Huberman has applied a tool called statistical mechanics, which physicists use to understand very complicated systems, to his study of the World Wide Web.

Interestingly, Huberman has discovered that despite the seeming chaos of the freewheeling Net, the Web actually has an underlying structure based on mathematical laws that are well known in natural systems. "Well known" if you're a physicist, that is.

Physicists often deal with systems that display what's called non-linear behaviour. These tend to be complicated collections of atomic particles, where behaviour depends on thousands or millions or quadrillions of arcane interactions. Trying to figure out overall behaviour by calculating each and every interaction would drive the biggest supercomputers nuts for trillions of years, so physicists rely on tools that look for patterns in big systems, and that can offer a glimpse of how, on average, the system will behave.

One of the things Huberman noticed was that the distribution of Web pages, and links in Web pages, follows something called the power law, which describes the general behaviour of a lot of things, especially in terms of the distribution of the very big and very small.

Take the Web: it has a few very large sites, and a huge number of very small ones. Or wealth: the world has very few Bill-Gates-sized billionaires and lots of very poor people. Basically, the power law tells you that even if you're born in a land of the free, you're unlikely to become rich.

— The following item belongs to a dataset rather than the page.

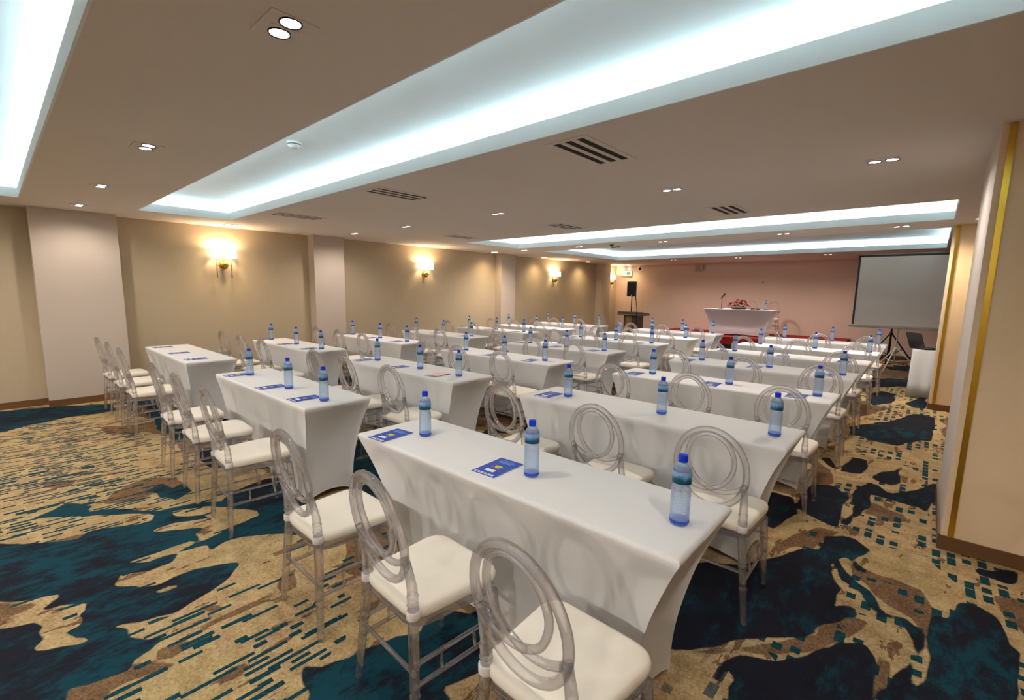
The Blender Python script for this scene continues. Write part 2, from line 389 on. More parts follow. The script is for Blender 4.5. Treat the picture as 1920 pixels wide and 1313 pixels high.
    def below(v, edge=.0, soft=.004):
        r = N('ShaderNodeMapRange'); L(v, r.inputs['Value']); r.inputs['From Min'].default_value = edge+soft; r.inputs['From Max'].default_value = edge-soft
        return r.outputs[0]
    fine = noise(70, 2, .7); mid = noise(9, 4, .65)
    tanc = ramp(mth('MULTIPLY_ADD', fine, .5, mth('MULTIPLY', mid, .5)), [(.38, rgb(128, 100, 68)), (.50, rgb(172, 144, 104)), (.62, rgb(198, 174, 130))])
    tan2 = ramp(noise(1.1, 2), [(.35, rgb(196, 160, 122)), (.6, rgb(182, 166, 116))])
    mxm = N('ShaderNodeMix', data_type='RGBA', blend_type='MULTIPLY'); mxm.inputs[0].default_value = .0
    tanc = mix(mth('MULTIPLY', noise(1.1, 2), .45), tanc, tan2)
    brc = ramp(mth('MULTIPLY_ADD', fine, .6, mth('MULTIPLY', mid, .4)), [(.38, rgb(86, 62, 44)), (.62, rgb(140, 108, 78))])
    tealn = noise(6.5, 5, .75, stretch=(1.6, .7, 1)); tealbig = noise(.55, 2)
    leftw = N('ShaderNodeMapRange'); L(x, leftw.inputs['Value']); leftw.inputs['From Min'].default_value = -.5; leftw.inputs['From Max'].default_value = -3.; leftw.inputs['To Max'].default_value = .05
    navc = ramp(mth('ADD', leftw.outputs[0], mth('ADD', mth('MULTIPLY', tealn, .62), mth('MULTIPLY', tealbig, .42))), [(.51, rgb(27, 27, 36)), (.55, rgb(23, 36, 46)), (.61, rgb(18, 60, 72))])
    teal = ramp(fine, [(.4, rgb(12, 46, 54)), (.6, rgb(24, 72, 80))])
    # small brown marks scattered over the tan ground
    flk = noise(5.5, 4, .6, stretch=(2.0, .55, 1)); brown_m = mth('MAXIMUM', below(brs), mth('GREATER_THAN', flk, .605))
    def dashes(w, Lh, thr_scale, seed):
        cx = mth('DIVIDE', mth('ADD', x, seed), w); ix = mth('FLOOR', cx)
        wn = N('ShaderNodeTexWhiteNoise', noise_dimensions='1D'); L(ix, wn.inputs['W'])
        yy = mth('ADD', mth('DIVIDE', y, Lh), mth('MULTIPLY', wn.outputs[0], 17.3)); iy = mth('FLOOR', yy)
        cb = N('ShaderNodeCombineXYZ'); L(ix, cb.inputs[0]); L(iy, cb.inputs[1]); cb.inputs[2].default_value = seed
        w2 = N('ShaderNodeTexWhiteNoise', noise_dimensions='3D'); L(cb.outputs[0], w2.inputs['Vector'])
        on = mth('LESS_THAN', w2.outputs[0], mth('MULTIPLY', dns, thr_scale))
        sc = N('ShaderNodeSeparateColor'); L(w2.outputs['Color'], sc.inputs[0])
        fx = mth('FRACT', cx); fy = mth('FRACT', yy)
        inx = mth('MULTIPLY', mth('GREATER_THAN', fx, .22), mth('LESS_THAN', fx, .80))
        iny = mth('LESS_THAN', fy, mth('MULTIPLY_ADD', sc.outputs[1], .7, .28))
        return mth('MULTIPLY', on, mth('MULTIPLY', inx, iny))
    d1 = dashes(.034, .24, .56, 0.0); d2 = dashes(.046, .16, .58, 3.7); d3 = dashes(.066, .105, .95, 9.1)
    inv = mth('SUBTRACT', 1.0, sty)
    dm = mth('MAXIMUM', mth('MULTIPLY', mth('MAXIMUM', d1, mth('MULTIPLY', d2, mth('GREATER_THAN', noise(.9, 1), .47))), inv), mth('MULTIPLY', mth('MULTIPLY', d3, sty), mth('GREATER_THAN', noise(1.6, 1), .44)))
    col = mix(brown_m, tanc, brc); col = mix(dm, col, teal); col = mix(below(nvs), col, navc)
    # the pile at the edges of the dark shapes is cut slightly paler
    p = N('ShaderNodeBsdfPrincipled'); L(col, p.inputs['Base Color']); p.inputs['Roughness'].default_value = .95; p.inputs['Specular IOR Level'].default_value = .12
    bp = N('ShaderNodeBump'); bp.inputs['Strength'].default_value = .35; bp.inputs['Distance'].default_value = .006; L(noise(260, 2), bp.inputs['Height']); L(bp.outputs[0], p.inputs['Normal'])
    L(p.outputs[0], out.inputs[0]); me.materials.append(m)
build_floor()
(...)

Huberman found other phenomena common in power-law distributed systems, and determined that the Web exhibits a behaviour called "small worlds". One popular example of small worlds is the "six degrees of separation" theory, which holds that any two strangers are separated by a chain of about six mutual acquaintances. The "six degrees" concept was originally discovered in the Sixties by the justifiably famous Harvard sociologist Stanley Milgram. He asked a group of randomly chosen people in a Midwestern town in the US to mail a postcard to a Boston stockbroker, using the rule that they must send it to someone they knew on a first-name basis and who they thought might be closer to the Boston guy either professionally or geographically.

That person must send it on to another "closer" first-name acquaintance, and so on.

The average path was six; the conclusion, that most people in a large population are connected by only a short chain of acquaintances. When Huberman applied the principle to the Web, he discovered that any two Web sites in the world are separated, on average, by a chain of between four and 19 (at most) hyperlinks.

Other "laws of nature" may also be operating on the Web if you want my opinion (and, trust me, no one around here refers to me as "Fellow"). One of those may be an observation drawn from studies of Darwinian evolution, which holds that given enough time and a stable environment, one species will come to dominate a given niche.

Even a small advantage, operating generation after generation, will eventually crowd out even the slightly less qualified. Which, translated from Darwinian by way of physicist, means that putting up a Web site is even less likely to make you rich than being born is.